Quatre ans après le tapis rouge, les talibans sont revenus au pouvoir et Salim Shaheen, qui s’était dit «prêt à mourir pour le cinéma», vit caché dans Kaboul. Le cinéma «contre la culture afghane et contre la culture islamique» est de nouveau banni et les derniers films du réalisateur, montés en cachette, ne seront peut-être jamais vus par personne.

«Ils sont passés deux fois à mon bureau. Heureusement qu’ils ne m’y ont pas trouvé», avait-il confié au Monde, en septembre 2021. «Avec ma famille, j’ai obtenu une lettre pour partir en France. Mais alors que nous arrivions à l’aéroport, l’attentat (du 27 août 2021, revendiqué par l’État islamique) a endommagé le bus et tout bloqué.»

Shahrbanoo Sadat, elle, a eu plus de chance. La réalisatrice de 32 ans a pu quitter Kaboul après la prise de la capitale par les talibans, direction la France. Son dernier film, la coproduction luxembourgeoise The Orphanage, racontait une enfance cinéphile à l’époque des moudjahidines, quelque part entre Les Quatre Cents Coups et… le cinéma de Salim Shaheen. Jusqu’à sa fuite, elle avait choisi de rester vivre en Afghanistan, pour mieux dénoncer les dérives du pays.

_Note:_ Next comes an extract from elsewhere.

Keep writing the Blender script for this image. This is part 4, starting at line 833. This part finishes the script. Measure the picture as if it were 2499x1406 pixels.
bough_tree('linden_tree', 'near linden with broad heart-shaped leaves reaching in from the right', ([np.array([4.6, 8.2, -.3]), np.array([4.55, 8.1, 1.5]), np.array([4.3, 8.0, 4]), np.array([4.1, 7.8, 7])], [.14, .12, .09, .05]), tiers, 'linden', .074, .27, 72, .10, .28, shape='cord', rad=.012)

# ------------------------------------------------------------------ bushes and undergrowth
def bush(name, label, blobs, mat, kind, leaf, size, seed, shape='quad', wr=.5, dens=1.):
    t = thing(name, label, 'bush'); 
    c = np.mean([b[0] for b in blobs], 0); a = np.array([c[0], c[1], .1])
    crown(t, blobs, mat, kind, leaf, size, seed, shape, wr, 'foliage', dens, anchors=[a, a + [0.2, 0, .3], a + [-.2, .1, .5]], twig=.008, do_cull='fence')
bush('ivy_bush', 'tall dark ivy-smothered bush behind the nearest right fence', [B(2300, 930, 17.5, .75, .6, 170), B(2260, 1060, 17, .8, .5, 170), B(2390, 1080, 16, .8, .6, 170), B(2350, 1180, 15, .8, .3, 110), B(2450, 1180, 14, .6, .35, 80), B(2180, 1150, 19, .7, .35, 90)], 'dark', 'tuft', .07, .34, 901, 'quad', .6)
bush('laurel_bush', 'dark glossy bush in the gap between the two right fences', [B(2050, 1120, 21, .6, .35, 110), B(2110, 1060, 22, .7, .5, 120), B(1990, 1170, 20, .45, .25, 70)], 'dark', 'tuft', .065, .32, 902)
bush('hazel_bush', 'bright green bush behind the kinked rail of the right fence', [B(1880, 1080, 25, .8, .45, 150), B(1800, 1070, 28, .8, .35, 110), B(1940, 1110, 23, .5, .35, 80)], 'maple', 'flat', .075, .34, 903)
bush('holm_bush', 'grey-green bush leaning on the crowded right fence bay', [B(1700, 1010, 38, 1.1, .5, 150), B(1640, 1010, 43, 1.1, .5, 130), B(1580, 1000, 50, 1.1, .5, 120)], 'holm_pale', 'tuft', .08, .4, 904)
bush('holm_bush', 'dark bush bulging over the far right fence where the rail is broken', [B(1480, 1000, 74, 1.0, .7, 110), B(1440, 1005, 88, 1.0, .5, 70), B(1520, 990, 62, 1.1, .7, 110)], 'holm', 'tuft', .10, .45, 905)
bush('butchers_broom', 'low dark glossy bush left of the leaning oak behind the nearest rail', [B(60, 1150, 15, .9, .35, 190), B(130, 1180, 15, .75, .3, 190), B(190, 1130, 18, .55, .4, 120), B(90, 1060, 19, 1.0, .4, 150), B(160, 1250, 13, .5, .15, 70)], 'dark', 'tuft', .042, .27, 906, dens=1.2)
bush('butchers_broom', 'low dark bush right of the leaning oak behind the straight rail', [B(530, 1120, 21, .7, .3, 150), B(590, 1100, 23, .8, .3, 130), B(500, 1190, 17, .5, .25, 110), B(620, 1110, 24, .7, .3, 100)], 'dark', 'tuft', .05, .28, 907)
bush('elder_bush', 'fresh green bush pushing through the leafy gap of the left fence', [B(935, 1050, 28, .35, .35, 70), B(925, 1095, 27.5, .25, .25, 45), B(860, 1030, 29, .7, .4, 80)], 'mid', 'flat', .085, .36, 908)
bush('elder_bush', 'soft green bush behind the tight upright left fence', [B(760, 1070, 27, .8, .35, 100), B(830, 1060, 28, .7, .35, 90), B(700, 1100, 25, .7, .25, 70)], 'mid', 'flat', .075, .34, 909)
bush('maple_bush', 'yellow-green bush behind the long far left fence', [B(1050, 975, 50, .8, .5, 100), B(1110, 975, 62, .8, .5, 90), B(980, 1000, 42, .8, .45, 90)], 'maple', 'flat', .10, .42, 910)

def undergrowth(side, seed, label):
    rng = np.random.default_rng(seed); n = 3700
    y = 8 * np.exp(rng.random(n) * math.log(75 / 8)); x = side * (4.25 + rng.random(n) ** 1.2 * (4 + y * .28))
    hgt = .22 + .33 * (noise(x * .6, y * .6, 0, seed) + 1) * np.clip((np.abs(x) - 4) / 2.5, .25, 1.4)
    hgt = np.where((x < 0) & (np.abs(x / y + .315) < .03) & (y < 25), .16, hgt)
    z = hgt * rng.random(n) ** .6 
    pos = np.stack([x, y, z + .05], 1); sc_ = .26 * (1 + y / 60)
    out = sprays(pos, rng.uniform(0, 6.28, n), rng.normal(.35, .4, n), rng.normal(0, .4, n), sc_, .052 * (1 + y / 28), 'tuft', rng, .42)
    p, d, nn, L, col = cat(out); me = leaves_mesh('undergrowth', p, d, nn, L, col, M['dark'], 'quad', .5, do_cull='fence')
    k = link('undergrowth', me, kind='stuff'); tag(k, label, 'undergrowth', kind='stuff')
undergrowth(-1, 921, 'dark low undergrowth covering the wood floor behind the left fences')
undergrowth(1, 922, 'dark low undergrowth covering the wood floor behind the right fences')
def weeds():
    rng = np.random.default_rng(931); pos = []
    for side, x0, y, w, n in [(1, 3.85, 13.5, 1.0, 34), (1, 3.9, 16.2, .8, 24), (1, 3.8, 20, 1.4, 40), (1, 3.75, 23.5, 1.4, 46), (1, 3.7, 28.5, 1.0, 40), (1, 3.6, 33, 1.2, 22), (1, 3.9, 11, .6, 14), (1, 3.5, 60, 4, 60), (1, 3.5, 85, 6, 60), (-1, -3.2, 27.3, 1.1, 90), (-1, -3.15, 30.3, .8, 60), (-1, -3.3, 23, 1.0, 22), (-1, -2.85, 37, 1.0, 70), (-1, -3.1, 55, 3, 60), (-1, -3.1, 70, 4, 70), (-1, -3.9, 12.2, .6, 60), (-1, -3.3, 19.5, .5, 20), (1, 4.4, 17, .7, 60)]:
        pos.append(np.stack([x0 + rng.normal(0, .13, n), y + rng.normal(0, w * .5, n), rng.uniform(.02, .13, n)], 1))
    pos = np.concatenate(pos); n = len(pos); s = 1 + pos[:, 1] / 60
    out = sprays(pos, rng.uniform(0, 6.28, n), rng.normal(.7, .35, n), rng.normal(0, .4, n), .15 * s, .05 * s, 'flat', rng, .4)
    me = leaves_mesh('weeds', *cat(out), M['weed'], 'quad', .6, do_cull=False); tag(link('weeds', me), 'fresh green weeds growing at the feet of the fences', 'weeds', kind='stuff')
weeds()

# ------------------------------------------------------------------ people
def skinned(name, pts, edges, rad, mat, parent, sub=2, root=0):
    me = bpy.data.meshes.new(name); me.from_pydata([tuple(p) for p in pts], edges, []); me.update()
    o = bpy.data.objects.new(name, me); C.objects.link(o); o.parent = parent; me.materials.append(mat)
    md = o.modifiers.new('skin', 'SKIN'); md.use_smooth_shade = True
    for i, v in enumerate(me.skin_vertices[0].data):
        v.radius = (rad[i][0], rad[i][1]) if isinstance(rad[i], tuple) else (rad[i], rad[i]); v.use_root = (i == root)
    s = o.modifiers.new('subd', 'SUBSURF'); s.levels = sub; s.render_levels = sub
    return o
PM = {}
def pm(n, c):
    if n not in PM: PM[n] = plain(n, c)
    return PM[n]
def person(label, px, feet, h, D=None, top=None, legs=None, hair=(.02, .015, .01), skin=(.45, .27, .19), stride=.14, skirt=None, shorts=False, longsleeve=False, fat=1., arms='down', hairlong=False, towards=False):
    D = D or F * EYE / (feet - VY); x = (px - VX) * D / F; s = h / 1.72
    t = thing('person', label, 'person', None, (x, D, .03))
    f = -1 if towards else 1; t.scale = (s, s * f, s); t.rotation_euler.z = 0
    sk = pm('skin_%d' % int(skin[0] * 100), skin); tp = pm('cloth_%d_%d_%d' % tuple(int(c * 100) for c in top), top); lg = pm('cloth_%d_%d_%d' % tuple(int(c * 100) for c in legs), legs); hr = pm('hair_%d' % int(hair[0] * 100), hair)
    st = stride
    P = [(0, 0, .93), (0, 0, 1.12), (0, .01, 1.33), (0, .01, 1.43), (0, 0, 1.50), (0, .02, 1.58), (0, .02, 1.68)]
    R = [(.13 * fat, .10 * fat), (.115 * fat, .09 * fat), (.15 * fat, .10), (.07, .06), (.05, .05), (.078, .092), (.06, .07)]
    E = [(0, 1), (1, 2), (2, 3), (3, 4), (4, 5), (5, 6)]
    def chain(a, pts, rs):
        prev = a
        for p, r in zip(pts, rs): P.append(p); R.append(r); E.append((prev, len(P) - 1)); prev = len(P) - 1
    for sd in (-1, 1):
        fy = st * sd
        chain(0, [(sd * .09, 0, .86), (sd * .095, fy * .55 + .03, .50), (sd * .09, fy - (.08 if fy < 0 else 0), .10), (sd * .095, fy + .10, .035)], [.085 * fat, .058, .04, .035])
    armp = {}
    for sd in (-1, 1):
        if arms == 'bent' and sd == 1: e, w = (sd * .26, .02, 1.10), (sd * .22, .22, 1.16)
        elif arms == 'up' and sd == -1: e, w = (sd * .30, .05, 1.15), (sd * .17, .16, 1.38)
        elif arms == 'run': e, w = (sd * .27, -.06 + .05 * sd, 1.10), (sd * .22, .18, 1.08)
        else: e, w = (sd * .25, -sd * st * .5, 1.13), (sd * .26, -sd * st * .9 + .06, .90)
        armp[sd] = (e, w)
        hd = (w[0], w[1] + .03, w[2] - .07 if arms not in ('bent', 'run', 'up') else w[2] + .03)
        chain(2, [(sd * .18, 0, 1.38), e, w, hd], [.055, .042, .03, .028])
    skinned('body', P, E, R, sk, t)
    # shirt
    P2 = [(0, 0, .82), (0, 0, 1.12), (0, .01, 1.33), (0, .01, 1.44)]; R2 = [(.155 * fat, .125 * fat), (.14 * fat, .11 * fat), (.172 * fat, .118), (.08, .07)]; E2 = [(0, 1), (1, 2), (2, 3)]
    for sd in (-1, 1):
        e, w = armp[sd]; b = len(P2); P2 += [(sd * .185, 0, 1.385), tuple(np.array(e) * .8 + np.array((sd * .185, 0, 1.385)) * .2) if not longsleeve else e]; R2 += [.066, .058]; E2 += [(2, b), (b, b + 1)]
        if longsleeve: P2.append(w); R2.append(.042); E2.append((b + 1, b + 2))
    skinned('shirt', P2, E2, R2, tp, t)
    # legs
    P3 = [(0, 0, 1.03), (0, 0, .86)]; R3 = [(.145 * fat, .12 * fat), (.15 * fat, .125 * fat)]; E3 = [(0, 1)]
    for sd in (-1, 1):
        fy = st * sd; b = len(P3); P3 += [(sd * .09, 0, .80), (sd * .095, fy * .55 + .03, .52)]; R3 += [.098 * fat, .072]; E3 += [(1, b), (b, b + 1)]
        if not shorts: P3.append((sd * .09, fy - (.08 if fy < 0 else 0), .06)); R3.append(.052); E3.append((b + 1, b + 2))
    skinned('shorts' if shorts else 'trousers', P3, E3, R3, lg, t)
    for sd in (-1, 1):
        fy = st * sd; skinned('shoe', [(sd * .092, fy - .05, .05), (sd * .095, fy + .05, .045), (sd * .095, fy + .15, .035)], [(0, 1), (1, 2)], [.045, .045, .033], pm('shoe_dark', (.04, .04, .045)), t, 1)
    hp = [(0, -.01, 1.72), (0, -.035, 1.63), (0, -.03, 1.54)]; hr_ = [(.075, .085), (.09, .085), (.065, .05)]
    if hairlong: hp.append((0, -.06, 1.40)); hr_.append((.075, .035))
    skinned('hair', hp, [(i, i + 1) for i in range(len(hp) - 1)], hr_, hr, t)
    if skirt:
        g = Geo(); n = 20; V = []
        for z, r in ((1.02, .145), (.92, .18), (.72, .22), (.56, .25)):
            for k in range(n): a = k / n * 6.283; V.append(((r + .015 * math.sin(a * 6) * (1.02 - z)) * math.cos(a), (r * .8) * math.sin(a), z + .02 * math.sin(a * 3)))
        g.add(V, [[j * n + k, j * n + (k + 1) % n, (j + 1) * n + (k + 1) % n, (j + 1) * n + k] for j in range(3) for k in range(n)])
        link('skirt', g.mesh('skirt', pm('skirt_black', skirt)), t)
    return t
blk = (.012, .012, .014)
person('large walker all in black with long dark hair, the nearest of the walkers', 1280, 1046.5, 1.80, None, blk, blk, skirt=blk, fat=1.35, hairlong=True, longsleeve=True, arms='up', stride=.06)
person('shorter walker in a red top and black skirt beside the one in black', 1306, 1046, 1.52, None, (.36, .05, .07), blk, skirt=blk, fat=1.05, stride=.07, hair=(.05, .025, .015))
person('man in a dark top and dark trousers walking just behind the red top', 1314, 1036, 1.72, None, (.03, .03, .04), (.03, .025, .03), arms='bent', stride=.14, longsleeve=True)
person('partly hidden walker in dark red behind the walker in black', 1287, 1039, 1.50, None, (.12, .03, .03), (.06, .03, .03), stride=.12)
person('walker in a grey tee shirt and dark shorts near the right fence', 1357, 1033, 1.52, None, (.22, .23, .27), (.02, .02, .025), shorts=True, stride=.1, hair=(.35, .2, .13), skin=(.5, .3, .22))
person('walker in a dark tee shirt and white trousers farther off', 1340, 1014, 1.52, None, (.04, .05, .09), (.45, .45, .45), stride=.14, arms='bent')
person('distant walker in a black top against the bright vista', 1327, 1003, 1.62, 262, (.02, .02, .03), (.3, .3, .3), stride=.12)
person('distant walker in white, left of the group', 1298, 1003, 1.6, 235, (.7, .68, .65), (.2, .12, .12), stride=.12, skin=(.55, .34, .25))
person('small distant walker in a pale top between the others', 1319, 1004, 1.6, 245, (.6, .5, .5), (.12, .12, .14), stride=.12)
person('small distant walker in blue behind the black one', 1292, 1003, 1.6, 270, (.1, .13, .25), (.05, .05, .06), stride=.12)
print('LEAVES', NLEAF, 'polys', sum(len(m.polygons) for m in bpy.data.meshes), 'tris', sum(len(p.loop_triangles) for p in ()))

Ex-commandant de l’armée pendant la guerre civile (1989-1992) – continuant quand même de tourner, utilisant ses soldats comme acteurs! –, Salim Shaheen semblait pour la première fois de sa vie avoir peur. Pour lui, mais surtout pour l’art. «Le cinéma est mort en Afghanistan, et Salim Shaheen est mort avec!», clamait-il après le retour au pouvoir des talibans. Avant 2021, il n’existait que deux moyens d’apprendre le métier : la section cinéma de l’université de Kaboul (le parcours suivi par Shahrbanoo Sadat) et les leçons sur le tas, en tournant avec Salim Shaheen. Aujourd’hui, le cinéma est plus que jamais un rêve impossible en Afghanistan.